The complete listing should be restated exactly.

[DATASET SECTION start]

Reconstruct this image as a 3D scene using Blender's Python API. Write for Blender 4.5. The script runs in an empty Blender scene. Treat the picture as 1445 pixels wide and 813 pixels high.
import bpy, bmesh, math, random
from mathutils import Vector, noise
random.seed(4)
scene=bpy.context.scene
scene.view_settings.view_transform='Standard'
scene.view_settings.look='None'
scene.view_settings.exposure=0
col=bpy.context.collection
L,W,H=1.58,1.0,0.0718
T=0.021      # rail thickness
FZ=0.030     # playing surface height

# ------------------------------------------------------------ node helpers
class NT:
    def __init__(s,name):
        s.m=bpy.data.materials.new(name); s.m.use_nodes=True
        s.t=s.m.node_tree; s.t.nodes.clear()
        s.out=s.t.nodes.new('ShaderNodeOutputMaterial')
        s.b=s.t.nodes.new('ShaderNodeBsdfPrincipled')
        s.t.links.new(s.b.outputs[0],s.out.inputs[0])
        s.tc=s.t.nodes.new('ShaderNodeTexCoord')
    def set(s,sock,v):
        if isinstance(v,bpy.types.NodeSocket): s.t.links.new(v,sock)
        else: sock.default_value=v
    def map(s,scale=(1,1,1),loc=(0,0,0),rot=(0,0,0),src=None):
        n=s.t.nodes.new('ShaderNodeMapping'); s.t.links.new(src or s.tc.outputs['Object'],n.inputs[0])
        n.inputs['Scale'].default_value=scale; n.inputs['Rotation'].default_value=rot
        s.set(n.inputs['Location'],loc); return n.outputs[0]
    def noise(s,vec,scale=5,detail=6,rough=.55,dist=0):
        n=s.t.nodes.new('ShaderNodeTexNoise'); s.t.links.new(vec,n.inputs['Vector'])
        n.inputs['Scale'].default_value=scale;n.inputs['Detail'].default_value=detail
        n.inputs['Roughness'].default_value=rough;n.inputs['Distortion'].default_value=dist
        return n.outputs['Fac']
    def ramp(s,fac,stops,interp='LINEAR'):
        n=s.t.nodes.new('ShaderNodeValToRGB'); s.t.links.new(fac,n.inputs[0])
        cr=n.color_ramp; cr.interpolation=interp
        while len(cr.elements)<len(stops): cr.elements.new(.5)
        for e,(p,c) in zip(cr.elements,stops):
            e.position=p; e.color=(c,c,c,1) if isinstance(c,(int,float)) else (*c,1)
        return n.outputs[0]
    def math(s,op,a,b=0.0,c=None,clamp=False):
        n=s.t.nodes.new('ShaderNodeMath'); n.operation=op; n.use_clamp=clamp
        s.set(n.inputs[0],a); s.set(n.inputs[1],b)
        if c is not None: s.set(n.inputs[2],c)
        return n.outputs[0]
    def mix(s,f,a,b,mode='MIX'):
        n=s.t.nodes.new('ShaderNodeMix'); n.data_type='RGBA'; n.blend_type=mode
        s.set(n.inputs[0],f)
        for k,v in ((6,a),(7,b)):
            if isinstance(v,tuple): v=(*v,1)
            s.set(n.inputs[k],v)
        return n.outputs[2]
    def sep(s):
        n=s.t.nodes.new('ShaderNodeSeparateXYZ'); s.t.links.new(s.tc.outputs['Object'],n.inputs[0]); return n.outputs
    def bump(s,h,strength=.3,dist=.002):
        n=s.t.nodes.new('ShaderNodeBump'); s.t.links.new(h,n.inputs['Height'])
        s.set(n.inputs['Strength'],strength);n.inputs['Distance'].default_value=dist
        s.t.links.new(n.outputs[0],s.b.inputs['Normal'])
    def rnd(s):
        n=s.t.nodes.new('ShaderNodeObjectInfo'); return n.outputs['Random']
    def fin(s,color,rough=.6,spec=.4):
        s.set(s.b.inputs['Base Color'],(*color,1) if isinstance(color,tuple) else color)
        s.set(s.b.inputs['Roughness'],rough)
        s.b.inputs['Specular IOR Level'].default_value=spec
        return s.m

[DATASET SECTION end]

● **FULL ANSWER**
Reconstruct this image as a 3D scene using Blender's Python API. Write for Blender 4.5. The script runs in an empty Blender scene. Treat the picture as 1445 pixels wide and 813 pixels high.
import bpy, bmesh, math, random
from mathutils import Vector, noise
random.seed(4)
scene=bpy.context.scene
scene.view_settings.view_transform='Standard'
scene.view_settings.look='None'
scene.view_settings.exposure=0
col=bpy.context.collection
L,W,H=1.58,1.0,0.0718
T=0.021      # rail thickness
FZ=0.030     # playing surface height

# ------------------------------------------------------------ node helpers
class NT:
    def __init__(s,name):
        s.m=bpy.data.materials.new(name); s.m.use_nodes=True
        s.t=s.m.node_tree; s.t.nodes.clear()
        s.out=s.t.nodes.new('ShaderNodeOutputMaterial')
        s.b=s.t.nodes.new('ShaderNodeBsdfPrincipled')
        s.t.links.new(s.b.outputs[0],s.out.inputs[0])
        s.tc=s.t.nodes.new('ShaderNodeTexCoord')
    def set(s,sock,v):
        if isinstance(v,bpy.types.NodeSocket): s.t.links.new(v,sock)
        else: sock.default_value=v
    def map(s,scale=(1,1,1),loc=(0,0,0),rot=(0,0,0),src=None):
        n=s.t.nodes.new('ShaderNodeMapping'); s.t.links.new(src or s.tc.outputs['Object'],n.inputs[0])
        n.inputs['Scale'].default_value=scale; n.inputs['Rotation'].default_value=rot
        s.set(n.inputs['Location'],loc); return n.outputs[0]
    def noise(s,vec,scale=5,detail=6,rough=.55,dist=0):
        n=s.t.nodes.new('ShaderNodeTexNoise'); s.t.links.new(vec,n.inputs['Vector'])
        n.inputs['Scale'].default_value=scale;n.inputs['Detail'].default_value=detail
        n.inputs['Roughness'].default_value=rough;n.inputs['Distortion'].default_value=dist
        return n.outputs['Fac']
    def ramp(s,fac,stops,interp='LINEAR'):
        n=s.t.nodes.new('ShaderNodeValToRGB'); s.t.links.new(fac,n.inputs[0])
        cr=n.color_ramp; cr.interpolation=interp
        while len(cr.elements)<len(stops): cr.elements.new(.5)
        for e,(p,c) in zip(cr.elements,stops):
            e.position=p; e.color=(c,c,c,1) if isinstance(c,(int,float)) else (*c,1)
        return n.outputs[0]
    def math(s,op,a,b=0.0,c=None,clamp=False):
        n=s.t.nodes.new('ShaderNodeMath'); n.operation=op; n.use_clamp=clamp
        s.set(n.inputs[0],a); s.set(n.inputs[1],b)
        if c is not None: s.set(n.inputs[2],c)
        return n.outputs[0]
    def mix(s,f,a,b,mode='MIX'):
        n=s.t.nodes.new('ShaderNodeMix'); n.data_type='RGBA'; n.blend_type=mode
        s.set(n.inputs[0],f)
        for k,v in ((6,a),(7,b)):
            if isinstance(v,tuple): v=(*v,1)
            s.set(n.inputs[k],v)
        return n.outputs[2]
    def sep(s):
        n=s.t.nodes.new('ShaderNodeSeparateXYZ'); s.t.links.new(s.tc.outputs['Object'],n.inputs[0]); return n.outputs
    def bump(s,h,strength=.3,dist=.002):
        n=s.t.nodes.new('ShaderNodeBump'); s.t.links.new(h,n.inputs['Height'])
        s.set(n.inputs['Strength'],strength);n.inputs['Distance'].default_value=dist
        s.t.links.new(n.outputs[0],s.b.inputs['Normal'])
    def rnd(s):
        n=s.t.nodes.new('ShaderNodeObjectInfo'); return n.outputs['Random']
    def fin(s,color,rough=.6,spec=.4):
        s.set(s.b.inputs['Base Color'],(*color,1) if isinstance(color,tuple) else color)
        s.set(s.b.inputs['Roughness'],rough)
        s.b.inputs['Specular IOR Level'].default_value=spec
        return s.m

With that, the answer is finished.